Tuesday, November 2, 2010

RE-ELECT WILL ROGERS!

Have we ever had this many obviously-crazies up for major seats with such a big chance of winning them, before?
National 'Mid-Term Election Day', All Saints But Not on Your Ballot Day, 2010

No nuttier than actually electing current whack-jobs for your rulers today is electing dead guys, so:  The lates ~ great jester and his honorable 'Jr' (also WP Adair, his namesake):
http://en.wikipedia.org/wiki/William_Penn_Adair_Rogers

snips (but read the whole article & some of its links:


'He wrote frequently for the mass-circulation upscale magazine Saturday Evening Post, where Rogers advised Americans to embrace the frontier values of neighborliness and democracy on the domestic front while remaining clear of foreign entanglements.

Presidential campaign, 1928:

Rogers thought all campaigning was bunk. To prove the point he mounted a mock campaign in 1928 for the presidency. His only vehicle was the pages of Life, a weekly humor magazine. Rogers ran as the "bunkless candidate" of the Anti-Bunk Party. His only campaign promise was that, if elected, he would resign. Every week, from Memorial Day through Election Day, Rogers caricatured the farcical humors of grave campaign politics. On election day he declared victory and resigned.

What does the farmer need? Obvious: "He needs a punch in the jaw if he believes that either of the parties cares a damn about him after the election" (August 23).

Can voters be fooled? Darn tootin': "Of all the bunk handed out during a campaign the biggest one of all is to try and compliment the knowledge of the voter" (September 21).

What about a candidate's image? Ballyhoo: "I hope there is some sane people who will appreciate dignity and not showmanship in their choice for the presidency" (October 5).

What of ugly campaign rumors? Don't worry: "The things they whisper aren't as bad as what they say out loud" (October 12).[20]
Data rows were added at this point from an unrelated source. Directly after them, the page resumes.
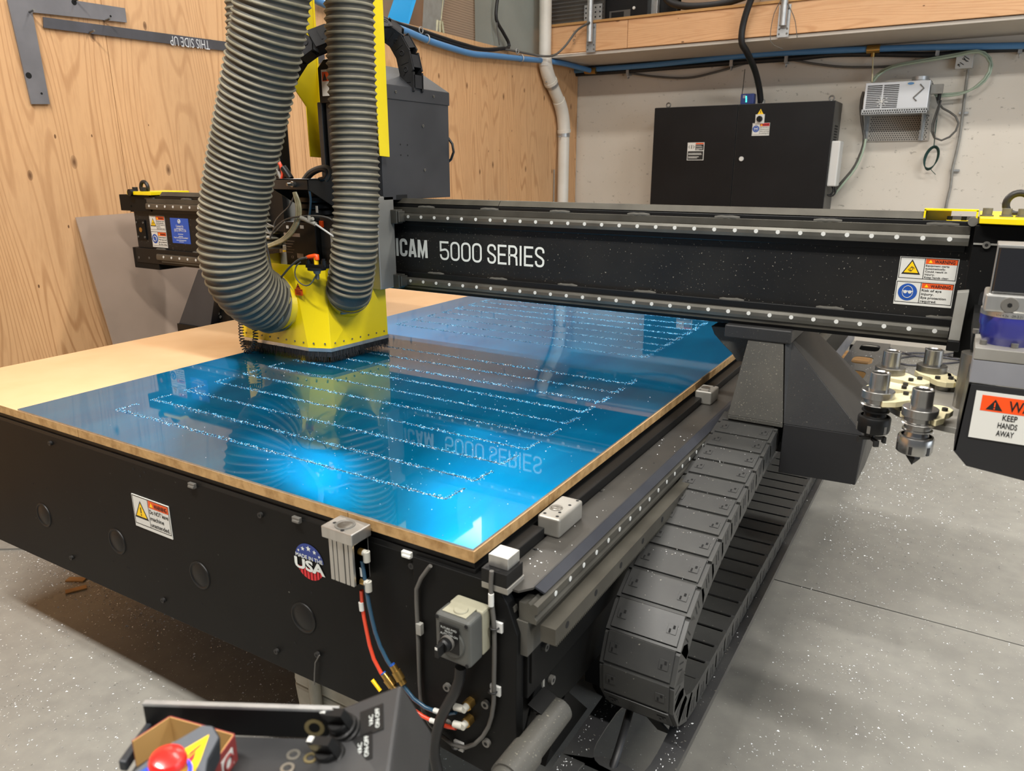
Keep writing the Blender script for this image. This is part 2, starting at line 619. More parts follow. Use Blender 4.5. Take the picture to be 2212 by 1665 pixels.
                P = [([(r + t / 2, T), (l, T), (l, b), (r + t / 2, b)], 0), ([(l, m_), (r, m_)], 0)]
            elif c == 'R':
                P = [([(l, 0), (l, T)] + arc(r - q, T - q, 90, 0) + arc(r - q, m_ + q, 360, 270) + [(l, m_)], 0), ([(r - q, m_), (r, h * .40), (r + t * .2, 0)], 0)]
            elif c == 'A':
                P = [([(l - t * .1, 0), (x + w / 2 - t * .18, h)], 0), ([(r + t * .1, 0), (x + w / 2 + t * .18, h)], 0), ([(l + t * .2, h * .25), (r - t * .2, h * .25)], 0)]
            elif c == 'M':
                P = [([(l, 0), (l + t * .15, h - t * .1)], 0), ([(l + t * .2, h - t * .3), (x + w / 2, h * .12), (r - t * .2, h - t * .3)], 0), ([(r, 0), (r - t * .15, h - t * .1)], 0)]
            elif c == 'U':
                P = [([(l, h), (l, b + q)] + arc(l + q, b + q, 180, 270) + arc(r - q, b + q, 270, 360) + [(r, h)], 0)]
            elif c == 'L':
                P = [([(l, h), (l, b), (r, b)], 0)]
            elif c == 'T':
                P = [([(x, T), (x + w, T)], 0), ([(x + w / 2, 0), (x + w / 2, T)], 0)]
            for i, (pts, cl) in enumerate(P):
                s.stroke(pts, t, bool(cl), .0003 + .00006 * i)
            x += w + gap * u
        return s

    def build(s, name, mats, parent=None, label=None, cat=None, group=None, kind=None, bev=0, seg=2, fix=True, sub=0):
        me = bpy.data.meshes.new(name)
        if s.v:
            lo = V([min(p[i] for p in s.v) for i in range(3)])
            hi = V([max(p[i] for p in s.v) for i in range(3)])
            c = (lo + hi) / 2
        else:
            c = V((0, 0, 0))
        me.from_pydata([p - c for p in s.v], [], s.f)
        if not isinstance(mats, (list, tuple)):
            mats = [mats]
        for mt in mats:
            me.materials.append(M[mt] if isinstance(mt, str) else mt)
        me.polygons.foreach_set('material_index', s.mi)
        me.polygons.foreach_set('use_smooth', s.sm)
        if fix:
            bm = bmesh.new()
            bm.from_mesh(me)
            bmesh.ops.recalc_face_normals(bm, faces=bm.faces)
            bm.to_mesh(me)
            bm.free()
        me.update()
        o = bpy.data.objects.new(name, me)
        COL.objects.link(o)
        place(o, c, parent)
        tag(o, label, cat, group, kind)
        if bev:
            b = o.modifiers.new('bevel', 'BEVEL')
            b.width = bev
            b.segments = seg
            b.limit_method = 'ANGLE'
            b.angle_limit = math.radians(40)
        return o


def place(o, c, parent):
    WPOS[o.name] = V(c)
    if parent is not None:
        o.parent = parent
        o.location = V(c) - WPOS[parent.name]
    else:
        o.location = c


def tag(o, label=None, cat=None, group=None, kind=None):
    for k, v in (('label', label), ('category', cat), ('group', group), ('kind', kind)):
        if v:
            o[k] = v
    return o


def thing(name, loc, label, cat, group=None):
    o = bpy.data.objects.new(name, None)
    COL.objects.link(o)
    place(o, loc, None)
    return tag(o, label, cat, group)


def twin(src, parent, at_):
    """a part that repeats: shares its mesh"""
    o = src.copy()
    COL.objects.link(o)
    place(o, at_, parent)
    return o


def bx(name, lo, hi, mt, parent=None, bev=0, **kw):
    return MB().box(lo, hi).build(name, mt, parent, bev=bev, **kw)


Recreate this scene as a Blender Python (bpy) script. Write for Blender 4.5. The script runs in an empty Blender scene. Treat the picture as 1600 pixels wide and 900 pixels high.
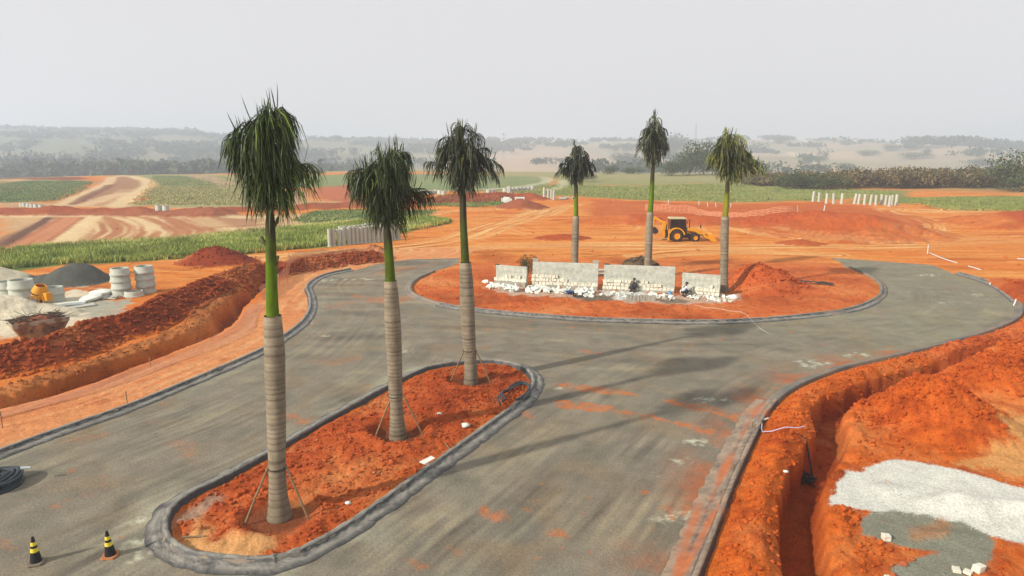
import bpy, math, random
import numpy as np
from mathutils import Vector, Matrix
random.seed(7)
rng = np.random.default_rng(7)
PI = math.pi
S = bpy.context.scene
C = S.collection
# ---------------------------------------------------------------- camera
FPX, CAMH, HORV = 1066.0, 11.0, 228.0
PITCH = math.atan((450 - HORV) / FPX)
cd = bpy.data.cameras.new('camera'); cam = bpy.data.objects.new('camera', cd); C.objects.link(cam)
cd.sensor_width = 36; cd.lens = FPX / 1600 * 36; cd.clip_start = 0.1; cd.clip_end = 20000
cam.location = (0, 0, CAMH); cam.rotation_euler = (PI / 2 - PITCH, 0, 0)
S.camera = cam
# ---------------------------------------------------------------- world, sun, exposure
SUN_EL, SUN_HEAD = math.radians(30), math.radians(32.5)      # shadows run towards this heading
w = bpy.data.worlds.new('World'); S.world = w; w.use_nodes = True
nt = w.node_tree; nt.nodes.clear()
sky = nt.nodes.new('ShaderNodeTexSky'); sky.sky_type = 'NISHITA'; sky.sun_disc = False
sky.sun_elevation = SUN_EL; sky.sun_rotation = math.radians(270 - 32.5); sky.dust_density = 4; sky.air_density = 1.5
hs = nt.nodes.new('ShaderNodeHueSaturation'); hs.inputs['Saturation'].default_value = 0.25
mx = nt.nodes.new('ShaderNodeMix'); mx.data_type = 'RGBA'; mx.inputs[0].default_value = 0.9
mx.inputs[7].default_value = (7.45, 7.4, 7.55, 1)
bg = nt.nodes.new('ShaderNodeBackground'); bg.inputs[1].default_value = 0.1
wo = nt.nodes.new('ShaderNodeOutputWorld')
nt.links.new(sky.outputs[0], hs.inputs['Color']); nt.links.new(hs.outputs[0], mx.inputs[6])
nt.links.new(mx.outputs[2], bg.inputs[0]); nt.links.new(bg.outputs[0], wo.inputs[0])
ld = bpy.data.lights.new('sun', 'SUN'); sun = bpy.data.objects.new('sun', ld); C.objects.link(sun)
ld.energy = 5.0; ld.angle = math.radians(1.5); ld.color = (1, 0.9, 0.79)
sd = Vector((math.cos(SUN_HEAD) * math.cos(SUN_EL), math.sin(SUN_HEAD) * math.cos(SUN_EL), -math.sin(SUN_EL)))
sun.rotation_euler = sd.to_track_quat('-Z', 'Y').to_euler()
S.view_settings.view_transform = 'Standard'; S.view_settings.look = 'None'
S.view_settings.exposure = 0.12; S.view_settings.gamma = 1
S.cycles.volume_bounces = 1
S.cycles.max_bounces = 6

# ---------------------------------------------------------------- helpers
def P(u, v, z=0.0):
    """survey of the site: point at height z seen at photograph pixel u, v"""
    dx = (u - 800) / FPX; dz = (450 - v) / FPX
    y = math.cos(PITCH) + dz * math.sin(PITCH); zz = -math.sin(PITCH) + dz * math.cos(PITCH)
    t = (z - CAMH) / zz
    return (dx * t, y * t)
def at(u, v, y):
    """x and z of the point at distance y seen at pixel u, v"""
    dx = (u - 800) / FPX; dz = (450 - v) / FPX
    yy = math.cos(PITCH) + dz * math.sin(PITCH); zz = -math.sin(PITCH) + dz * math.cos(PITCH)
    t = y / yy
    return dx * t, CAMH + zz * t
def PP(l, z=0.0): return [P(u, v, z) for u, v in l]
def smooth_line(pts, step=0.5, closed=False):
    pts = [np.array(p, float) for p in pts]; n = len(pts); out = []
    rngi = range(n if closed else n - 1)
    for i in rngi:
        p1 = pts[i]; p2 = pts[(i + 1) % n]
        p0 = pts[(i - 1) % n] if (closed or i > 0) else 2 * p1 - p2
        p3 = pts[(i + 2) % n] if (closed or i < n - 2) else 2 * p2 - p1
        k = max(1, int(np.linalg.norm(p2 - p1) / step))
        for j in range(k):
            t = j / k
            out.append(0.5 * ((2 * p1) + (-p0 + p2) * t + (2 * p0 - 5 * p1 + 4 * p2 - p3) * t * t + (-p0 + 3 * p1 - 3 * p2 + p3) * t ** 3))
    if not closed: out.append(pts[-1])
    return np.array(out)
def resample(l, step, closed=False):
    l = np.asarray(l, float)
    if closed: l = np.vstack([l, l[:1]])
    d = np.r_[0, np.cumsum(np.linalg.norm(np.diff(l, axis=0), axis=1))]
    n = max(2, int(round(d[-1] / step)))
    s = np.linspace(0, d[-1], n + 1)
    r = np.stack([np.interp(s, d, l[:, k]) for k in range(l.shape[1])], 1)
    return r[:-1] if closed else r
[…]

"The average citizen knows only too well that it makes no difference to him which side wins. He realizes that the Republican elephant and the Democratic donkey have come to resemble each other so closely that it is practically impossible to tell them apart; both of them make the same braying noise, and neither of them ever says anything. The only perceptible difference is that the elephant is somewhat the larger of the two.[28]

"Every guy just looks in his own pocket and then votes. And the funny part of it is that it's the last year of an administration that counts. [A president] can have three bad ones and then wind up with everybody having money in the fourth, and the incumbent will win so far he needn't even stay up to hear the returns. Conditions win elections, not speeches.[29]

"One sure certainty about our Memorial Days is that as fast as the ranks from one war thin out, the ranks from another take their place. Prominent men may run out of Decoration Day speeches, but the world never runs out of wars. People talk peace, but men give up their life's work to war.[30]

"Everything is changing. People are taking the comedians seriously and the politicians as a joke."

"Our foreign policy is an open book - a checkbook."

"The income tax has made more liars out of Americans than golf."[31]

"If stupidity got us in this mess, why can't it get us out?"

"Everybody says this here thing we're involved in ain't a real war. Congress says it ain't a war. The President says it ain't a war. 'Course the guys over here getting shot at say it's the best damned imitation they ever saw."

"A senator got up today in Congress and called his fellow senators sons of wild jackasses. Now, if you think the senators were hot, imagine how the jackasses must feel."